As we entered the year 2022, I said what I always say: I am terrible at these annual predictions but I will offer up that, based on the charts, it looked as if we'd have a year with a lot more volatility than we'd had. My reasoning was that the chart showing the ratio of the S&P 500 relative to Nasdaq had changed.
That blue line was on the verge of being broken, giving the ratio a higher high (green arrow). Rarely is my timing so perfect but you can see that once this ratio, which actually made its low in early 2021 moved up it has literally become a one-way street, much the way once it moved down it was a one-way street in the other direction. The year 2021 was the transition year. That is the Either/Or Market I have written so much about.
When the mega cap stocks are moving up, they do so at the expense of almost everything else. At the time I thought a market where over 25% of the market cap was 'owned' by a handful of stocks had to change. In 2022, that did change. Spoiler alert: I don't see anything on this chart - not yet - that says we're going back to the way we were before 2022.
It is possible that 2023 will be a transition year as 2021 was, but it is too soon to tell. We would need to see a lower high in the ratio, something we haven't seen yet.

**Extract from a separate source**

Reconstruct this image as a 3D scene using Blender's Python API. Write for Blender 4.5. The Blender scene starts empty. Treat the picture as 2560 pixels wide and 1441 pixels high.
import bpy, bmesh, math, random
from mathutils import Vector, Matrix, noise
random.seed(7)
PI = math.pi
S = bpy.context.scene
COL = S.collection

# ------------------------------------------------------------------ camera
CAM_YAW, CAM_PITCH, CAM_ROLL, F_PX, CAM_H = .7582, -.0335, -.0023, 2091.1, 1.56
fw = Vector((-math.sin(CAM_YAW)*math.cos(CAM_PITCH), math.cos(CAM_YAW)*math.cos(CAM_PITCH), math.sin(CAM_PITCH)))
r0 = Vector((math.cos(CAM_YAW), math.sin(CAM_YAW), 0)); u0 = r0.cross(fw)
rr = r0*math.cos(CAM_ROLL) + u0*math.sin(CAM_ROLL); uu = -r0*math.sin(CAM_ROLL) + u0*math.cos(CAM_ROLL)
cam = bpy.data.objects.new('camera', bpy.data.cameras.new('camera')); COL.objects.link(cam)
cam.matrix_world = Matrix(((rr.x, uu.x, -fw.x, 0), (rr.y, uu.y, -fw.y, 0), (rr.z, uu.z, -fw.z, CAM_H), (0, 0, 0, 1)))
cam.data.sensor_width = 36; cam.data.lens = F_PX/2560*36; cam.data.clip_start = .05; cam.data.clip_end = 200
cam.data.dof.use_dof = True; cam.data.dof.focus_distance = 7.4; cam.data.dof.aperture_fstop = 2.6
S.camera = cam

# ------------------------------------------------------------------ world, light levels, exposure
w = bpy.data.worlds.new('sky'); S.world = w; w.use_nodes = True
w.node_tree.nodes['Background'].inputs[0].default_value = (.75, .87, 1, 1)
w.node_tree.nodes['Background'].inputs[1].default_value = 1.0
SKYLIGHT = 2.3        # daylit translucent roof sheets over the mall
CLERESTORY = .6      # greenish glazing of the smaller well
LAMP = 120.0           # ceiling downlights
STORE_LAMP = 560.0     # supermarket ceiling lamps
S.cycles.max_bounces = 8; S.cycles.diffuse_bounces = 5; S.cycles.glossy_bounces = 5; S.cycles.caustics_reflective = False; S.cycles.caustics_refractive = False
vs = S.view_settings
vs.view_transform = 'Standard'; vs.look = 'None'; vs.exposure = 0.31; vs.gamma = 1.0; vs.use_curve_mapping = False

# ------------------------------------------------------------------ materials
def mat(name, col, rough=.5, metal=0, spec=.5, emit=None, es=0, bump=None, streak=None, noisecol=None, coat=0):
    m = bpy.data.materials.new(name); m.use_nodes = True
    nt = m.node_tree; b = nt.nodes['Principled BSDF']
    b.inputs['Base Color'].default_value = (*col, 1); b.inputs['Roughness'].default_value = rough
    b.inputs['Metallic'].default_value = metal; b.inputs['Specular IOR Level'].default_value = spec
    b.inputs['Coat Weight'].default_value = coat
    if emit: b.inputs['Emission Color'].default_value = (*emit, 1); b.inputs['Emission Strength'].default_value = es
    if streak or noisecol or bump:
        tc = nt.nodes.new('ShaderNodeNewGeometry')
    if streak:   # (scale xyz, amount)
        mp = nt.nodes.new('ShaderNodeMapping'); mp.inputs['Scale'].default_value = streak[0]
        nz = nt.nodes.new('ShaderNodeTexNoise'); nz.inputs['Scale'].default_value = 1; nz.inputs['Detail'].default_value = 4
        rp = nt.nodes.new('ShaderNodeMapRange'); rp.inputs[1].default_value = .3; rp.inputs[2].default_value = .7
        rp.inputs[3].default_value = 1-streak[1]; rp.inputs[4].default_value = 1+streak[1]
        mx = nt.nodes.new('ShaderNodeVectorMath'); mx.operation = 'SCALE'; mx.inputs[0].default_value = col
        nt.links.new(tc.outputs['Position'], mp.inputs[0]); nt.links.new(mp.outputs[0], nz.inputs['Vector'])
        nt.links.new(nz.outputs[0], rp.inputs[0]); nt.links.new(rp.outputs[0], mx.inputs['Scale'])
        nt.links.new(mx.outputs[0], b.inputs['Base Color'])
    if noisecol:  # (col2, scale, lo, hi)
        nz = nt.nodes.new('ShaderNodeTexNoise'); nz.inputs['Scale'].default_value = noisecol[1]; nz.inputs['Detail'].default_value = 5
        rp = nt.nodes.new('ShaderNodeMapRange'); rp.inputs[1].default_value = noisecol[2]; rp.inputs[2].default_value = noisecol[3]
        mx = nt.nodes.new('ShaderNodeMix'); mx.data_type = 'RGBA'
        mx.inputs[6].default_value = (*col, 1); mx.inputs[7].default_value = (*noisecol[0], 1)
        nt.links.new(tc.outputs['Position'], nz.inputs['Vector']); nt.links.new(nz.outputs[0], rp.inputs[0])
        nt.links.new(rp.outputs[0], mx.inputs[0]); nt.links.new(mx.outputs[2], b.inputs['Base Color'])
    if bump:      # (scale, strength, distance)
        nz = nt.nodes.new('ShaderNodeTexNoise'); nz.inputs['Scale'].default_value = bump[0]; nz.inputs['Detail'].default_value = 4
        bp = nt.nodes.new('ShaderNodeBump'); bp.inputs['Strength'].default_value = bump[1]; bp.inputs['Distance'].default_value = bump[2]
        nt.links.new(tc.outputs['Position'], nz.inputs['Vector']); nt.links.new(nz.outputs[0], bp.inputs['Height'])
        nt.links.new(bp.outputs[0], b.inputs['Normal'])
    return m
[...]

The one thing I do know is that consensus for 2023 is nearly unanimous that the first half of the year will be choppy to down and the year will be better in the second half. Thus far, I have not seen anyone use that old Wall Street expression about the year being back-end loaded, but I am certain if these folks are correct that the first half is bad, then we will hear that phrase non-stop.
How can the consensus be correct? It's possible but it is more likely to do something to get the majority of minds changed. Remember, in October everyone had 4,100 as their S&P target; at the time I said no way everyone is correct, either we never make it to 4,100 or we blow right past it. And sure enough, after the November CPI and the Powell speech the calls for 4,300 came out of the woodwork. Yet their October call was correct: 4,100 was the top of that rally. Markets do their best to humble us all.
Right now, we have a market that has essentially gone nowhere for the last two, nearly three weeks. If we step back the S&P is basically where it was in May and June.
Now I'd like you to take a look at the chart of the PowerShares QQQ Trust (QQQ) , which are holding on by a thread. The bulls will see the blue line. The bears will see the black line. In my view this is the chart to watch because if it can get through the black line, then something has changed because in the last several months, even the tiniest amount of resistance has kept a lid on this well watched ETF.
But I would also like to draw your attention to the Invesco Nasdaq Next Gen 100 (QQQJ) . It doesn't trade much, but it is the non-mega cap names, the Juniors (next generation), since it has pretty much tracked the trajectory of the QQQs until November/December. They did not come down and retest the October lows the way the QQQs did. When two charts move in similar fashion and then diverge that's when I start paying attention. If the divergence continues then there are clues to how the market will be in 2023.
Sometimes it is helpful to see it in a ratio form. Here you can see the QQQ relative to the QQQJ went sideways for most of 2022 but in early November it fell out of the bottom as folks sold those mega-cap names. For now, this is the chart I'm focused on to see if there will be a change underfoot in the market.